The Netherlands has the ideal blueprint for offshore wind


Arjen Schutten, Managing Director Holland Home of Wind Energy

With growing interest, the offshore wind market is not only getting more competitive, but is also expanding to other markets outside Europe. We ask what is needed to position the Dutch sector on new emerging markets in Asia and North America. Arjen Schutten, Managing Director Holland Home of Wind Energy (HHWE), answers.

HHWE was founded about seven years ago by Dutch wind energy companies that wanted to combine forces to participate in the international wind energy market. The organization represents The Netherlands at international trade fairs, organizes trade missions and regularly invites foreign stakeholders to come to the Netherlands to experience the Dutch approach to offshore wind.

“We initially focused on China, but that has widened to other Asian countries such as Taiwan, Japan, Korea, Vietnam and India, as well as the United States and France. Countries with landed coastlines,” Schutten explains. The main focus is offshore wind. “In that area lies the greatest strength of the Dutch sector, with renowned knowledge institutions and installation companies. Moreover, the sector has experts in the field of operations & maintenance and the design and construction of ships that are needed. All in all a huge supply chain.”

A lot of expertise

“We also increasingly support small and medium-sized businesses, that, following the big companies, successfully bring their innovation to the market” Schutten adds. “Think of companies that sell special handling equipment or service providers in the field of corrosion control. There is a lot of innovation here with huge export potential. ” He points out ‘motion compensated gangway’ solutions, which make it easier to work at sea, as well as new pile driving technologies, which reduce under water noise significantly. “More and more companies from the traditional oil and gas industry enter the offshore wind market. These companies harbor a lot of expertise.”

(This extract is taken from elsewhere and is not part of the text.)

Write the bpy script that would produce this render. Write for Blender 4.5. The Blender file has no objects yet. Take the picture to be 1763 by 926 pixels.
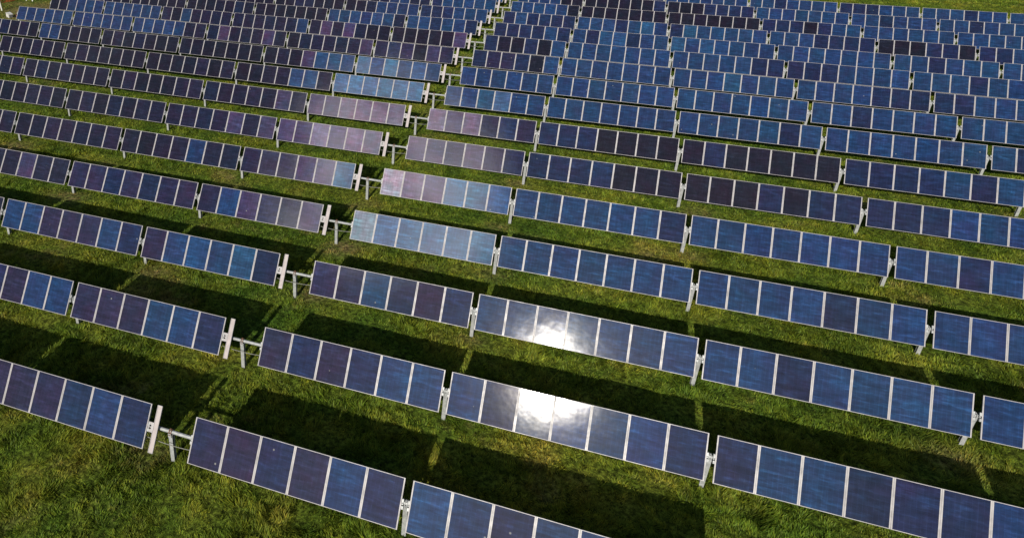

What can also be beneficial for the sector, according to Schutten, is a less fragmented landscape of intermediaries, currently consisting of, for example, HHWE, the Netherlands Wind Energy Association (NWEA) and IRO, the association of Dutch suppliers in the oil, gas & offshore renewables industry. “Ideally we create a one stop shop so that Dutch companies and foreign stakeholders have just one point of contact, which would also help to strengthen branding of the Netherlands abroad. Therefore we are currently working with the Dutch government on a new branding story for the offshore wind sector called “Wind and Water Works, a clear message to the outside world about the unique selling points of the Dutch.”


The role of the Dutch government should not be underestimated, says Schutten. “When we invite foreign stakeholders to the Netherlands we not only put connect them with the business community, but we also include Dutch government policy in the visits. Our government has become very proactive and operates in an innovative way. It, for instance, has taken it upon itself to arrange all necessary permits for new offshore wind parks, so that companies only have to make a bid. This new policy has been very effective and can be a blueprint for other countries.”

At the same time a modest attitude is required. Other countries naturally do not want the Dutch sector to take over completely, according to Schutten, since they have an interest in developing a healthy offshore wind sector themselves. “So we have to seek partnerships with local companies and share our knowledge and experience. Taiwan, for example, has communicated very clearly its desire to build up a local supply chain, which gives us the opportunity to play a role in the development of the right partnerships to make this happen.”